'''

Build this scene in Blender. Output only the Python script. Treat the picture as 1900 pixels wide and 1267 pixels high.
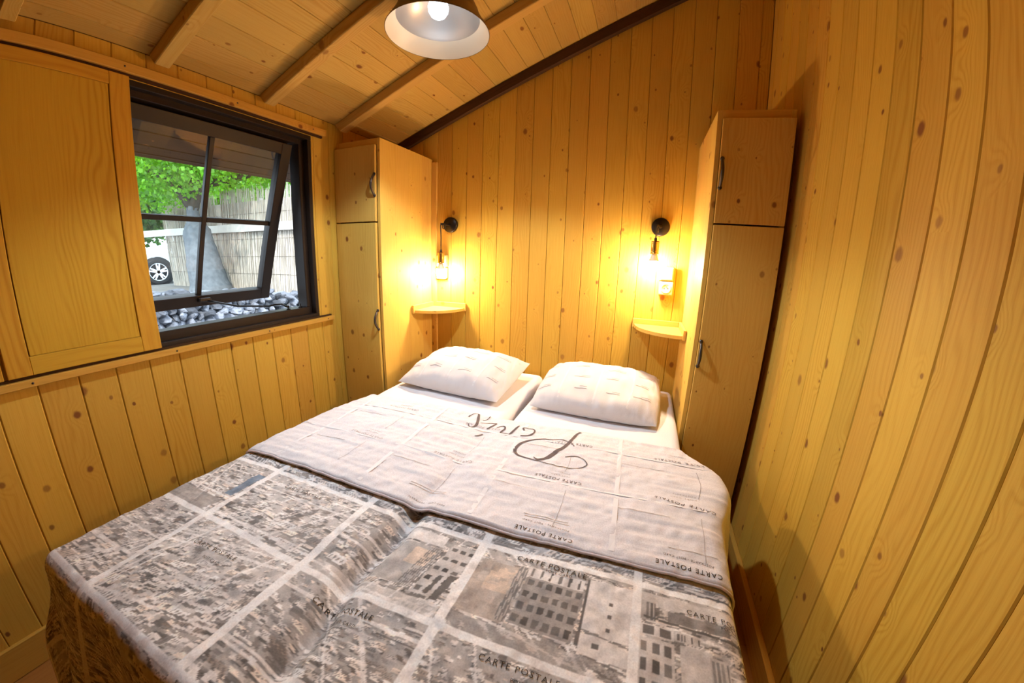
import bpy, bmesh, math, random
import numpy as np
from mathutils import Vector, Matrix

random.seed(7)
rng = np.random.default_rng(7)
SC = bpy.context.scene
COL = SC.collection
for o in list(bpy.data.objects):
    bpy.data.objects.remove(o)

# ------------------------------------------------------------------ camera, world, exposure
# all coordinates below are relative to the photographer's eye; the whole scene is lifted by EYE at the end so that the floor is z = 0
EYE = 1.285
RC = [[0.9409388046746877, -0.3216032651941779, -0.10585606111030708],
      [0.3372856774200508, 0.9176368460448932, 0.21019274627837442],
      [0.029538748528725497, -0.2334822447150765, 0.9719122922044737]]
cam = bpy.data.cameras.new('camera')
cam_ob = bpy.data.objects.new('camera', cam)
COL.objects.link(cam_ob)
R3 = Matrix(RC)
M3 = Matrix((R3.col[0], R3.col[2], -R3.col[1])).transposed()
cam_ob.matrix_world = M3.to_4x4()
cam.sensor_width = 36.0
cam.clip_start = 0.02
cam.type = 'PANO'                       # the photograph's strongly barrel-distorted ultra wide lens
cyc = cam
cyc.panorama_type = 'FISHEYE_LENS_POLYNOMIAL'
cyc.fisheye_fov = math.radians(170)
cyc.fisheye_polynomial_k0 = 0.0
cyc.fisheye_polynomial_k1 = -0.07576407116734332
cyc.fisheye_polynomial_k2 = -0.00047742450831195394
cyc.fisheye_polynomial_k3 = 0.00014312096944451135
cyc.fisheye_polynomial_k4 = -3.6054391869568506e-06
SC.camera = cam_ob

vs = SC.view_settings
vs.view_transform = 'Standard'
vs.look = 'None'
vs.exposure = 0.22
vs.gamma = 1.0
vs.use_curve_mapping = False
SC.cycles.use_denoising = True
SC.cycles.max_bounces = 12
SC.cycles.diffuse_bounces = 7
SC.cycles.sample_clamp_indirect = 6.0
SC.cycles.caustics_reflective = False
SC.cycles.caustics_refractive = False

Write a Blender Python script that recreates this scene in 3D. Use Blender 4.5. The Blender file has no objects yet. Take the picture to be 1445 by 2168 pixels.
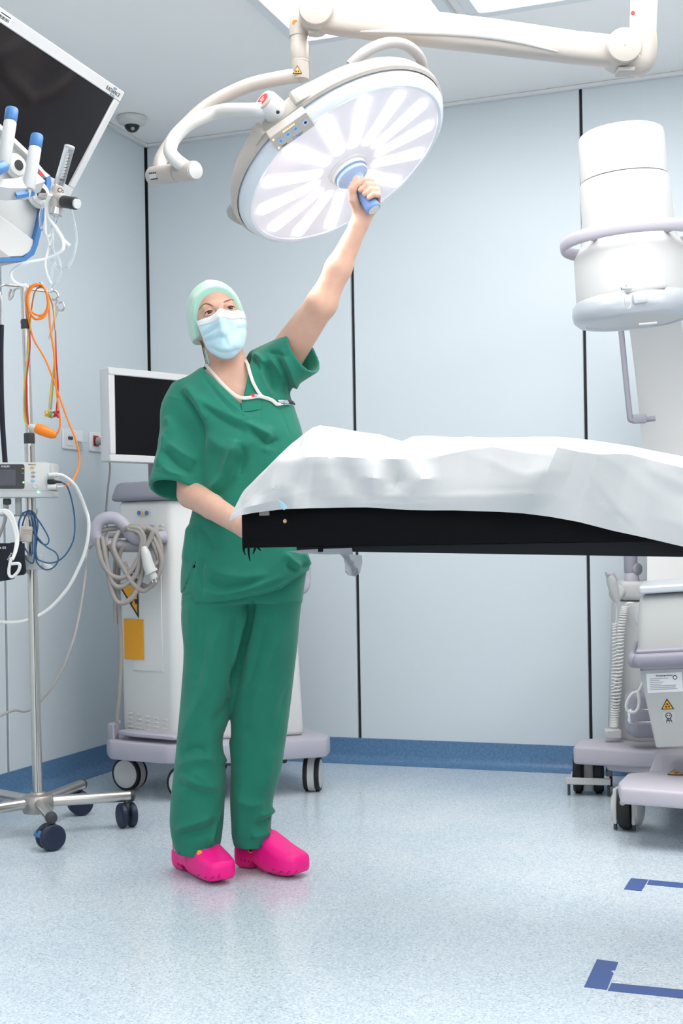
import bpy, bmesh, math, random
import numpy as np
from mathutils import Vector, Matrix, Euler

scene = bpy.context.scene
COL = scene.collection
R = math.radians
random.seed(7)
rng = np.random.default_rng(7)

# ------------------------------------------------------------------ camera, world, lights, exposure
F = 2777.0                      # focal length in pixels of a 1445 x 2168 frame
PPX, PPY = 722.5, 1155.0        # where the level view axis meets the frame
ROLL = 0.0165
YAW = R(20.35)
CAM = Vector((2.93, -5.38, 0.945))
cd = bpy.data.cameras.new('camera')
cam = bpy.data.objects.new('camera', cd)
COL.objects.link(cam)
cd.sensor_fit = 'VERTICAL'
cd.sensor_height = 36.0
cd.lens = 36.0 * F / 2168.0
cd.shift_y = (PPY - 1084.0) / 2168.0
cd.clip_start = 0.05
cam.matrix_world = Matrix.Translation(CAM) @ Matrix.Rotation(YAW, 4, 'Z') @ Matrix.Rotation(R(90), 4, 'X') @ Matrix.Rotation(-ROLL, 4, 'Z')
cd.dof.use_dof = True
cd.dof.focus_distance = 3.5
cd.dof.aperture_fstop = 11.0
scene.camera = cam

world = bpy.data.worlds.new('world')
scene.world = world
world.use_nodes = True
world.node_tree.nodes['Background'].inputs[0].default_value = (0.8, 0.9, 1.0, 1)
world.node_tree.nodes['Background'].inputs[1].default_value = 0.3
scene.view_settings.view_transform = 'Standard'
scene.view_settings.look = 'None'
scene.view_settings.gamma = 1.0
scene.view_settings.use_curve_mapping = False
scene.view_settings.exposure = 0.30
PANEL_LIGHT = 5.0               # brightness of the ceiling light panels
LAMP_POWER = 3.5               # beam of the surgical lamp, in watts

# ------------------------------------------------------------------ picture <-> room
CA, SA = math.cos(ROLL), math.sin(ROLL)
RIGHT = Vector((math.cos(YAW), math.sin(YAW), 0))
FWD = Vector((-math.sin(YAW), math.cos(YAW), 0))
UP = Vector((0, 0, 1))

def plan(X, d, z):              # right of the camera, ahead of it, height above the floor
    return Vector((CAM.x, CAM.y, 0)) + RIGHT * X + FWD * d + UP * z

def ray(u, v):
    cx, cy = (u - PPX) / F, (PPY - v) / F
    return cx * CA + cy * SA, -cx * SA + cy * CA

def P(u, v, d):                 # the point seen at (u, v), d metres ahead
    a, b = ray(u, v)
    return plan(a * d, d, CAM.z + b * d)

def PZ(u, v, z):                # the point seen at (u, v) on the level z
    a, b = ray(u, v)
    d = (z - CAM.z) / b
    return plan(a * d, d, z)

def pix(co):                    # (N,3) world points -> (N,2) pixels, depth
    q = np.asarray(co, float) - np.array(CAM)
    X = q @ np.array(RIGHT); d = q @ np.array(FWD); Z = q[:, 2]
    cx = (X * CA - Z * SA) / d; cy = (X * SA + Z * CA) / d
    return np.stack([PPX + F * cx, PPY - F * cy], 1), d

# ------------------------------------------------------------------ materials
MATS = {}
def mat(name, col, rough=0.5, metal=0.0, bump=0.0, bscale=200.0, var=0.0, vscale=6.0, emit=None, estr=0.0,
        alpha=1.0, trans=0.0, ior=1.45, spec=0.5, sss=0.0, coat=0.0, sheen=0.0):
    if name in MATS:
        return MATS[name]
    m = bpy.data.materials.new(name)
    m.use_nodes = True
    nt = m.node_tree
    b = nt.nodes['Principled BSDF']
    c = (col[0], col[1], col[2], 1)
    b.inputs['Base Color'].default_value = c
    b.inputs['Roughness'].default_value = rough
    b.inputs['Metallic'].default_value = metal
    b.inputs['Specular IOR Level'].default_value = spec
    b.inputs['IOR'].default_value = ior
    b.inputs['Alpha'].default_value = alpha
    b.inputs['Transmission Weight'].default_value = trans
    if coat: b.inputs['Coat Weight'].default_value = coat
    if sheen: b.inputs['Sheen Weight'].default_value = sheen
    if sss:
        b.inputs['Subsurface Weight'].default_value = sss
        b.inputs['Subsurface Radius'].default_value = (0.012, 0.005, 0.003)
    if emit is not None:
        b.inputs['Emission Color'].default_value = (emit[0], emit[1], emit[2], 1)
        b.inputs['Emission Strength'].default_value = estr
    tc = None
    if bump or var:
        tc = nt.nodes.new('ShaderNodeTexCoord')
    if var:
        n = nt.nodes.new('ShaderNodeTexNoise')
        n.inputs['Scale'].default_value = vscale
        n.inputs['Detail'].default_value = 4
        nt.links.new(tc.outputs['Object'], n.inputs['Vector'])
        r = nt.nodes.new('ShaderNodeValToRGB')
        r.color_ramp.elements[0].position = 0.3
        r.color_ramp.elements[1].position = 0.7
        r.color_ramp.elements[0].color = tuple(x * (1 - var) for x in col) + (1,)
        r.color_ramp.elements[1].color = tuple(min(1, x * (1 + var)) for x in col) + (1,)
        nt.links.new(n.outputs['Fac'], r.inputs['Fac'])
        nt.links.new(r.outputs['Color'], b.inputs['Base Color'])
    if bump:
        n = nt.nodes.new('ShaderNodeTexNoise')
        n.inputs['Scale'].default_value = bscale
        n.inputs['Detail'].default_value = 3
        nt.links.new(tc.outputs['Object'], n.inputs['Vector'])
        k = nt.nodes.new('ShaderNodeBump')
        k.inputs['Strength'].default_value = bump
        k.inputs['Distance'].default_value = 0.002
        nt.links.new(n.outputs['Fac'], k.inputs['Height'])
        nt.links.new(k.outputs['Normal'], b.inputs['Normal'])
    MATS[name] = m
    return m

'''

Short problem
Report all lines of the material that contain the word "Python".

Correct output
Build this scene in Blender. Output only the Python script. Treat the picture as 1900 pixels wide and 1267 pixels high.
Write a Blender Python script that recreates this scene in 3D. Use Blender 4.5. The Blender file has no objects yet. Take the picture to be 1445 by 2168 pixels.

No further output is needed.